Acrylic paint contains more than pigment. There’s binder, water, sometimes even fillers—mixed with resin, these extras can disrupt the chemistry. Epoxy manufacturers design their mix for oil-based or resin-specific colorants, which blend cleanly, keep clarity, and let the piece finish hard.

Risks with Acrylic Paint in Resin

Using acrylic paint inside resin can look good at first, but long term results vary. Batches set with acrylic sometimes stay tacky, never harden completely, or show fish eyes and small craters on the surface. Makers posting on craft forums report yellowing or clouding that appears weeks after a project comes out of the mold. None of these side effects show up with resin dye or powdered pigments designed for the job.

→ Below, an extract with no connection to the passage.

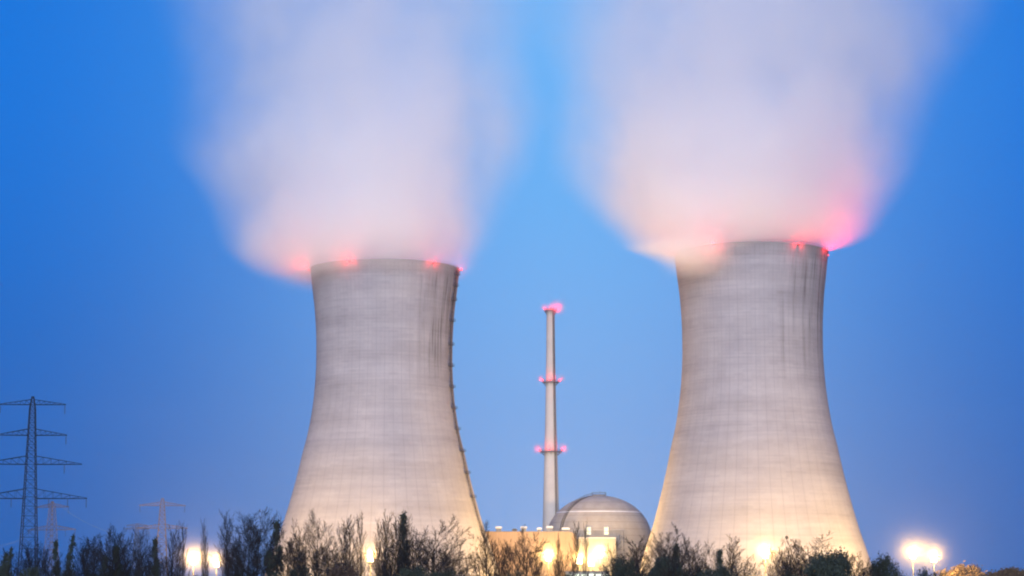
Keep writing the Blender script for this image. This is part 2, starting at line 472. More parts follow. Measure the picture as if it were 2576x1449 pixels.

What Works Better Than Acrylic Paint

Epoxy-safe pigment powders offer bright color and keep the transparency if you want it. Alcohol inks sink into resin, swirl, and marble for dramatic effects. Even a basic box of resin colorants skips all the problems that come with acrylics. Some people add artist-grade oil paints in small, careful doses, but this runs a similar risk as acrylic and isn’t as reliable as using resin dyes.

Longtime crafters often urge beginners to stay close to what the resin manufacturers suggest. This advice lines up with my experience. I’ve lost more than one promising piece to a shortcut that didn’t pan out. Those failed batches usually point to one problem: incompatible materials.

Why All This Matters

For those selling work or even gifting a piece, strength and finish count. Batches that don’t cure right turn sticky, yellow, or fall apart. That ruins not just a project, but trust in what you’re making. Today’s buyers want long-lasting, quality pieces, and using the right colorants fits with that trust.

People want lower costs and more color choices, but there’s value in matching the right product to each project. Rather than gambling with acrylic paint, it makes more sense—and proves safer on the wallet over time—to work with resin colorants, powders, or inks tested to perform. That small upfront investment means you hand over work that lasts.